The Mission Technologies division positions HII as a platform-prime-plus-mission-integrator: every carrier, DDG, or submarine delivered expands the installed base into which HII can sell C5ISR integration, UUVs, and autonomy services. The January 2026 Missile Defense Agency SHIELD contract award extends that integration model into the missile defense domain. Competitors in the autonomy and C5ISR space — including L3Harris, Leidos, and General Dynamics — lack HII's structural advantage of building the host platforms themselves.

Key risks are concentrated rather than diversified. HII's revenue base is almost entirely dependent on U.S. Navy appropriations. Defense budget instability, continuing resolutions, or program reprioritization represent the primary downside scenario. Fixed-price contract exposure on long-duration shipbuilding programs creates ongoing margin variability risk, and the 10-K explicitly flags labor availability and supply chain disruption as active concerns.

Outlook

The 12-to-18-month investment thesis is straightforward: backlog conversion and throughput execution drive the base case, with autonomy providing optionality. The ~15% shipbuilding throughput growth target for 2026 — if achieved — should produce margin expansion on programs currently constrained by production rate. The >$400M capex program invested in 2025 is the enabling condition.

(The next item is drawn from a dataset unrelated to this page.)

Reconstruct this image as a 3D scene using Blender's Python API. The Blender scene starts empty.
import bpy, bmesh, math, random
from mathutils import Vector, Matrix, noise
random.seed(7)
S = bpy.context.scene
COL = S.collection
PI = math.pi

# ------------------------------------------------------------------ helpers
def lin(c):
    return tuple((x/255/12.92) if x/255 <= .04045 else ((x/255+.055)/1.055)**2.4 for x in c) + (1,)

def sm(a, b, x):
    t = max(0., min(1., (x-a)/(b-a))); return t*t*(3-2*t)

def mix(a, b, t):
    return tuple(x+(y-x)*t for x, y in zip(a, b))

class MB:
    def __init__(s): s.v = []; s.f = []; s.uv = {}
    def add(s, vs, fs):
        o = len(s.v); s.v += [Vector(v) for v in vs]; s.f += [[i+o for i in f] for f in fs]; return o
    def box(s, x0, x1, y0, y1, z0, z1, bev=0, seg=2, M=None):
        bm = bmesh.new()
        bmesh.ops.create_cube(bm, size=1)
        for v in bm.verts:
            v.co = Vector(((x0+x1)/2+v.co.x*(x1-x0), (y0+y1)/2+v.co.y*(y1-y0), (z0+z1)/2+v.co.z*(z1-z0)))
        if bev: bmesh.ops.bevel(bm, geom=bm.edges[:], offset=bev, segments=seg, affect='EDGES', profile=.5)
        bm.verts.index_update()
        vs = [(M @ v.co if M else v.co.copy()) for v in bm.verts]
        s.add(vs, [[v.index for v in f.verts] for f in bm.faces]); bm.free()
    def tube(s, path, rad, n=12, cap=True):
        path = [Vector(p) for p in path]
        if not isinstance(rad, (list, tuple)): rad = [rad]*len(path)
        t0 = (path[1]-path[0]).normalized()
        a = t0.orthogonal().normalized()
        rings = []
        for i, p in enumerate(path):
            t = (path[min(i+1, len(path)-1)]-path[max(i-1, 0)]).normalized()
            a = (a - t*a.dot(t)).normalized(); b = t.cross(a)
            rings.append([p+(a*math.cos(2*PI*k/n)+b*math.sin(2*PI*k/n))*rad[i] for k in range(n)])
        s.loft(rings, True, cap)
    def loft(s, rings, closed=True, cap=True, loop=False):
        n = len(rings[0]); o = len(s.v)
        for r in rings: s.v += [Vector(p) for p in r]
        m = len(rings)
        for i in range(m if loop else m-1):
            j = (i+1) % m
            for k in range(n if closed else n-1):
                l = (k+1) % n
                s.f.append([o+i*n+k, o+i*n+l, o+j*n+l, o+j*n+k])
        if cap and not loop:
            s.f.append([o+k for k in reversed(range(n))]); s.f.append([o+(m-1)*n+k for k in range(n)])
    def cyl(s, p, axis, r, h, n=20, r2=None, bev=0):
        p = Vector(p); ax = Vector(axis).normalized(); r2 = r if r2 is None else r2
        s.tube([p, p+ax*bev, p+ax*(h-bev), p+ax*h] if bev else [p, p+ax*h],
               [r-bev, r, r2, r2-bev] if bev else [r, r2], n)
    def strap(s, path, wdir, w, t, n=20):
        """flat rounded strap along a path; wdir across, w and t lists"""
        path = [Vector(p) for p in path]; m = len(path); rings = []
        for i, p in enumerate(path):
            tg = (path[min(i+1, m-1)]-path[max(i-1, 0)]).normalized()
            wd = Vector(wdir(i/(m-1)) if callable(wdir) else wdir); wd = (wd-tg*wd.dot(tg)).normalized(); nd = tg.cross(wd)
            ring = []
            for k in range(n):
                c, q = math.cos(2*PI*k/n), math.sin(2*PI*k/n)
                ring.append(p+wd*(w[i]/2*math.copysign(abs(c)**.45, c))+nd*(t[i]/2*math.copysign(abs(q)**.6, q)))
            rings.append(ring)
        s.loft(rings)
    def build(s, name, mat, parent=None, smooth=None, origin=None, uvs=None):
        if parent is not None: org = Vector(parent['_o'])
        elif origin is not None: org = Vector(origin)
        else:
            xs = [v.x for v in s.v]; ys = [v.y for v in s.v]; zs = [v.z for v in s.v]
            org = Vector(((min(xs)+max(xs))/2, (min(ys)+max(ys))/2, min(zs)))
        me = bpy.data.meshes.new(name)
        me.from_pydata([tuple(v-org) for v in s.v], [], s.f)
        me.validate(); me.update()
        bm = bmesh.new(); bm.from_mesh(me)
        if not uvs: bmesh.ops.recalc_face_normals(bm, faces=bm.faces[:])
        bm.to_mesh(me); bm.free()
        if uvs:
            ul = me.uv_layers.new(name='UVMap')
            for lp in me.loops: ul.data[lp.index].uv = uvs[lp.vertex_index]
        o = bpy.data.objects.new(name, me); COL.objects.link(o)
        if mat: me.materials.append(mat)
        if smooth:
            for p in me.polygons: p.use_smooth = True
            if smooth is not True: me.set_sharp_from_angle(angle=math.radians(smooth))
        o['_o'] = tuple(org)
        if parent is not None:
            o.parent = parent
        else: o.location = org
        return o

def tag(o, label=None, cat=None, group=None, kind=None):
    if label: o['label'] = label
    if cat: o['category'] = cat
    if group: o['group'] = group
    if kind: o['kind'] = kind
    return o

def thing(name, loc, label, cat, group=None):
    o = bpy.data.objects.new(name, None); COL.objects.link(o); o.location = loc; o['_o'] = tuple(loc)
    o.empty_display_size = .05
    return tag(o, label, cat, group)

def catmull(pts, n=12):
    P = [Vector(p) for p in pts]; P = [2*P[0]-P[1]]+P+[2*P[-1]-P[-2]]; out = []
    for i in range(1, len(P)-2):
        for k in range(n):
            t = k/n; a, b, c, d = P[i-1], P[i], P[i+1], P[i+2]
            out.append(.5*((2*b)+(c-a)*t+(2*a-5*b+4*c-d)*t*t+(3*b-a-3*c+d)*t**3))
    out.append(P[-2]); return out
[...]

The autonomy narrative becomes financially material only when UUV program revenues, ROMULUS production rates, and Mission Technologies segment margins are disclosed with enough granularity to model independently. Until then, HII's autonomy positioning is strategically credible but not yet a primary earnings driver. The HYPR initiative and the MUM-T submarine contract suggest the operational foundation is being built — the revenue inflection remains a 2027-and-beyond story.